### WHAT THE EXERCISE ASKS:
Give back the entire listing verbatim.

╔══

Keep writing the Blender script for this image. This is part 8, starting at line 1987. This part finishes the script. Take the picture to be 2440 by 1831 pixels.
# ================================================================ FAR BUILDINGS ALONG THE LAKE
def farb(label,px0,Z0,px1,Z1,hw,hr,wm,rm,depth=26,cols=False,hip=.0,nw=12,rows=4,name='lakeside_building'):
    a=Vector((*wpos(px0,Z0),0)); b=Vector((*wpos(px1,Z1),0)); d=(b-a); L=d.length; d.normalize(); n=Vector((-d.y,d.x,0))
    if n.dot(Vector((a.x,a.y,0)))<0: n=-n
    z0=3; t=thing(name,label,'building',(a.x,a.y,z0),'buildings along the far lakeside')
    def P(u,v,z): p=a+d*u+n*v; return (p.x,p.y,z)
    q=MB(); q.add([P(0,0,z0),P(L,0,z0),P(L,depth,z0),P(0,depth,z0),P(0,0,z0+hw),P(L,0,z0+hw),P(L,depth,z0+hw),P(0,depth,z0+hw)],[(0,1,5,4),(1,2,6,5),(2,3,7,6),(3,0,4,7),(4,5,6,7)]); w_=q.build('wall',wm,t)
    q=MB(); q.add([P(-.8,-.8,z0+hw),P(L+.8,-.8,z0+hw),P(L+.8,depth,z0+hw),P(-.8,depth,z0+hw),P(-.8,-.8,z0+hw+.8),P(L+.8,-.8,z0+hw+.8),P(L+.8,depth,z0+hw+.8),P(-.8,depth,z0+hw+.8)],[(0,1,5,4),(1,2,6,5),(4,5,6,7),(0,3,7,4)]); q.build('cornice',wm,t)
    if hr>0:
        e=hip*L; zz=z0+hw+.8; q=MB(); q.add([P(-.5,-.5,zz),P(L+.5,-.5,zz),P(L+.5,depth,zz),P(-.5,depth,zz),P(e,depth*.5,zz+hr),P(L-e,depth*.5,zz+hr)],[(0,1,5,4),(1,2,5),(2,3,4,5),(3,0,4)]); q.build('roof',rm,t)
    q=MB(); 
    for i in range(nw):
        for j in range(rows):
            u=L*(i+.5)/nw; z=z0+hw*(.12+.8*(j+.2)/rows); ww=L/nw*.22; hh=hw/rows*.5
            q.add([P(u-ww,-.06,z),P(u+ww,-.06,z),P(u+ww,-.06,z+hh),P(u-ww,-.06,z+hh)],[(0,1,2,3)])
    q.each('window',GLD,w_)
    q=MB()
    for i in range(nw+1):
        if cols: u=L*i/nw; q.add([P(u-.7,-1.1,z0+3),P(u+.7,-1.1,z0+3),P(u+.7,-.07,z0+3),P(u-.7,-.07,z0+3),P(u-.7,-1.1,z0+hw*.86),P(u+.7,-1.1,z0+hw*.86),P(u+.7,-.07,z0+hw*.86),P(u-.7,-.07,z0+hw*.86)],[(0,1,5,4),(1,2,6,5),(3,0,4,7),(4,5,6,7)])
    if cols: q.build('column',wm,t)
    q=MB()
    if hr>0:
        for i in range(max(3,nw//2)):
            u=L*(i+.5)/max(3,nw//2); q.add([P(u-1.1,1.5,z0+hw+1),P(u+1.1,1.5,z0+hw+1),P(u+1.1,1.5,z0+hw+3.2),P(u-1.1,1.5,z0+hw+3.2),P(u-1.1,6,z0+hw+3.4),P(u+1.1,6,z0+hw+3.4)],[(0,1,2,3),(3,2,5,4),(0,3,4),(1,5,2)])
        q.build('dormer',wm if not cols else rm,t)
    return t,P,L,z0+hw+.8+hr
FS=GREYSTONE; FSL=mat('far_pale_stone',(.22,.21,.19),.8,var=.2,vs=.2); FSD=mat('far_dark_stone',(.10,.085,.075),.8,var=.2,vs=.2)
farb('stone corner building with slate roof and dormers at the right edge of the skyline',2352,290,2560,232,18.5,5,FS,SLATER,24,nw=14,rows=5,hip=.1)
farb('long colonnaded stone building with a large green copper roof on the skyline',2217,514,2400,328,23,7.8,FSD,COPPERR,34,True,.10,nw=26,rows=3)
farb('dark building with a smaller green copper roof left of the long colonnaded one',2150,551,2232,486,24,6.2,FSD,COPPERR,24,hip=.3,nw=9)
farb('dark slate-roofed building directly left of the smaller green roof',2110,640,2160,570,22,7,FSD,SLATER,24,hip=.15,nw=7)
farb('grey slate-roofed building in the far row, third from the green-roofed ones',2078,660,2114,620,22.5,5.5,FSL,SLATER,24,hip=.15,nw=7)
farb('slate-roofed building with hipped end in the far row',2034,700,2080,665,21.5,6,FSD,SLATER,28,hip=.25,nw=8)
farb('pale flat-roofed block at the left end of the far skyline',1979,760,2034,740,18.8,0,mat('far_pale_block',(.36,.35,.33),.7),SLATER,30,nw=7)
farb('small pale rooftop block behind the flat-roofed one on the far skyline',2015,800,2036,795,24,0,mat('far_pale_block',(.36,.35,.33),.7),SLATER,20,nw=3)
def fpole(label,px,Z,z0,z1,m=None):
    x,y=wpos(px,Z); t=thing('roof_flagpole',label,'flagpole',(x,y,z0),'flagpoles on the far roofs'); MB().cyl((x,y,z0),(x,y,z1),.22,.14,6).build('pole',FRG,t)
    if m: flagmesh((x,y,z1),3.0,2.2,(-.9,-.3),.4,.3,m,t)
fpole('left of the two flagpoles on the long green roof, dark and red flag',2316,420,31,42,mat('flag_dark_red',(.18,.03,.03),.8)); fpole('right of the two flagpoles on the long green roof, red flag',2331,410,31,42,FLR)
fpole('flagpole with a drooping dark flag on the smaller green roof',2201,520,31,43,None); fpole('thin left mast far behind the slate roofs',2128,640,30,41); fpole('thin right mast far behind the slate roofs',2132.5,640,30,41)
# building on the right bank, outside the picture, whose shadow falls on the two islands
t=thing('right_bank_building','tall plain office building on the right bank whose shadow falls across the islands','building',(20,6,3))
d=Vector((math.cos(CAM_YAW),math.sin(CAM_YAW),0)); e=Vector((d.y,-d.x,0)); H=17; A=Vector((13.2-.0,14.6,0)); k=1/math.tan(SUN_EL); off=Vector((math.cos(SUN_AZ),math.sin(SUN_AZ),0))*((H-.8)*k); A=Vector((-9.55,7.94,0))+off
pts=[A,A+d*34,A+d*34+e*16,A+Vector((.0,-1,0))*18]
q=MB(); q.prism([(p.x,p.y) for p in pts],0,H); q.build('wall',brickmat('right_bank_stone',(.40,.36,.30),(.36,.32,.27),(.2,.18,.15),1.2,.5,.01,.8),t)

╚══

### WORKED SOLUTION:
Keep writing the Blender script for this image. This is part 8, starting at line 1987. This part finishes the script. Take the picture to be 2440 by 1831 pixels.
# ================================================================ FAR BUILDINGS ALONG THE LAKE
def farb(label,px0,Z0,px1,Z1,hw,hr,wm,rm,depth=26,cols=False,hip=.0,nw=12,rows=4,name='lakeside_building'):
    a=Vector((*wpos(px0,Z0),0)); b=Vector((*wpos(px1,Z1),0)); d=(b-a); L=d.length; d.normalize(); n=Vector((-d.y,d.x,0))
    if n.dot(Vector((a.x,a.y,0)))<0: n=-n
    z0=3; t=thing(name,label,'building',(a.x,a.y,z0),'buildings along the far lakeside')
    def P(u,v,z): p=a+d*u+n*v; return (p.x,p.y,z)
    q=MB(); q.add([P(0,0,z0),P(L,0,z0),P(L,depth,z0),P(0,depth,z0),P(0,0,z0+hw),P(L,0,z0+hw),P(L,depth,z0+hw),P(0,depth,z0+hw)],[(0,1,5,4),(1,2,6,5),(2,3,7,6),(3,0,4,7),(4,5,6,7)]); w_=q.build('wall',wm,t)
    q=MB(); q.add([P(-.8,-.8,z0+hw),P(L+.8,-.8,z0+hw),P(L+.8,depth,z0+hw),P(-.8,depth,z0+hw),P(-.8,-.8,z0+hw+.8),P(L+.8,-.8,z0+hw+.8),P(L+.8,depth,z0+hw+.8),P(-.8,depth,z0+hw+.8)],[(0,1,5,4),(1,2,6,5),(4,5,6,7),(0,3,7,4)]); q.build('cornice',wm,t)
    if hr>0:
        e=hip*L; zz=z0+hw+.8; q=MB(); q.add([P(-.5,-.5,zz),P(L+.5,-.5,zz),P(L+.5,depth,zz),P(-.5,depth,zz),P(e,depth*.5,zz+hr),P(L-e,depth*.5,zz+hr)],[(0,1,5,4),(1,2,5),(2,3,4,5),(3,0,4)]); q.build('roof',rm,t)
    q=MB(); 
    for i in range(nw):
        for j in range(rows):
            u=L*(i+.5)/nw; z=z0+hw*(.12+.8*(j+.2)/rows); ww=L/nw*.22; hh=hw/rows*.5
            q.add([P(u-ww,-.06,z),P(u+ww,-.06,z),P(u+ww,-.06,z+hh),P(u-ww,-.06,z+hh)],[(0,1,2,3)])
    q.each('window',GLD,w_)
    q=MB()
    for i in range(nw+1):
        if cols: u=L*i/nw; q.add([P(u-.7,-1.1,z0+3),P(u+.7,-1.1,z0+3),P(u+.7,-.07,z0+3),P(u-.7,-.07,z0+3),P(u-.7,-1.1,z0+hw*.86),P(u+.7,-1.1,z0+hw*.86),P(u+.7,-.07,z0+hw*.86),P(u-.7,-.07,z0+hw*.86)],[(0,1,5,4),(1,2,6,5),(3,0,4,7),(4,5,6,7)])
    if cols: q.build('column',wm,t)
    q=MB()
    if hr>0:
        for i in range(max(3,nw//2)):
            u=L*(i+.5)/max(3,nw//2); q.add([P(u-1.1,1.5,z0+hw+1),P(u+1.1,1.5,z0+hw+1),P(u+1.1,1.5,z0+hw+3.2),P(u-1.1,1.5,z0+hw+3.2),P(u-1.1,6,z0+hw+3.4),P(u+1.1,6,z0+hw+3.4)],[(0,1,2,3),(3,2,5,4),(0,3,4),(1,5,2)])
        q.build('dormer',wm if not cols else rm,t)
    return t,P,L,z0+hw+.8+hr
FS=GREYSTONE; FSL=mat('far_pale_stone',(.22,.21,.19),.8,var=.2,vs=.2); FSD=mat('far_dark_stone',(.10,.085,.075),.8,var=.2,vs=.2)
farb('stone corner building with slate roof and dormers at the right edge of the skyline',2352,290,2560,232,18.5,5,FS,SLATER,24,nw=14,rows=5,hip=.1)
farb('long colonnaded stone building with a large green copper roof on the skyline',2217,514,2400,328,23,7.8,FSD,COPPERR,34,True,.10,nw=26,rows=3)
farb('dark building with a smaller green copper roof left of the long colonnaded one',2150,551,2232,486,24,6.2,FSD,COPPERR,24,hip=.3,nw=9)
farb('dark slate-roofed building directly left of the smaller green roof',2110,640,2160,570,22,7,FSD,SLATER,24,hip=.15,nw=7)
farb('grey slate-roofed building in the far row, third from the green-roofed ones',2078,660,2114,620,22.5,5.5,FSL,SLATER,24,hip=.15,nw=7)
farb('slate-roofed building with hipped end in the far row',2034,700,2080,665,21.5,6,FSD,SLATER,28,hip=.25,nw=8)
farb('pale flat-roofed block at the left end of the far skyline',1979,760,2034,740,18.8,0,mat('far_pale_block',(.36,.35,.33),.7),SLATER,30,nw=7)
farb('small pale rooftop block behind the flat-roofed one on the far skyline',2015,800,2036,795,24,0,mat('far_pale_block',(.36,.35,.33),.7),SLATER,20,nw=3)
def fpole(label,px,Z,z0,z1,m=None):
    x,y=wpos(px,Z); t=thing('roof_flagpole',label,'flagpole',(x,y,z0),'flagpoles on the far roofs'); MB().cyl((x,y,z0),(x,y,z1),.22,.14,6).build('pole',FRG,t)
    if m: flagmesh((x,y,z1),3.0,2.2,(-.9,-.3),.4,.3,m,t)
fpole('left of the two flagpoles on the long green roof, dark and red flag',2316,420,31,42,mat('flag_dark_red',(.18,.03,.03),.8)); fpole('right of the two flagpoles on the long green roof, red flag',2331,410,31,42,FLR)
fpole('flagpole with a drooping dark flag on the smaller green roof',2201,520,31,43,None); fpole('thin left mast far behind the slate roofs',2128,640,30,41); fpole('thin right mast far behind the slate roofs',2132.5,640,30,41)
# building on the right bank, outside the picture, whose shadow falls on the two islands
t=thing('right_bank_building','tall plain office building on the right bank whose shadow falls across the islands','building',(20,6,3))
d=Vector((math.cos(CAM_YAW),math.sin(CAM_YAW),0)); e=Vector((d.y,-d.x,0)); H=17; A=Vector((13.2-.0,14.6,0)); k=1/math.tan(SUN_EL); off=Vector((math.cos(SUN_AZ),math.sin(SUN_AZ),0))*((H-.8)*k); A=Vector((-9.55,7.94,0))+off
pts=[A,A+d*34,A+d*34+e*16,A+Vector((.0,-1,0))*18]
q=MB(); q.prism([(p.x,p.y) for p in pts],0,H); q.build('wall',brickmat('right_bank_stone',(.40,.36,.30),(.36,.32,.27),(.2,.18,.15),1.2,.5,.01,.8),t)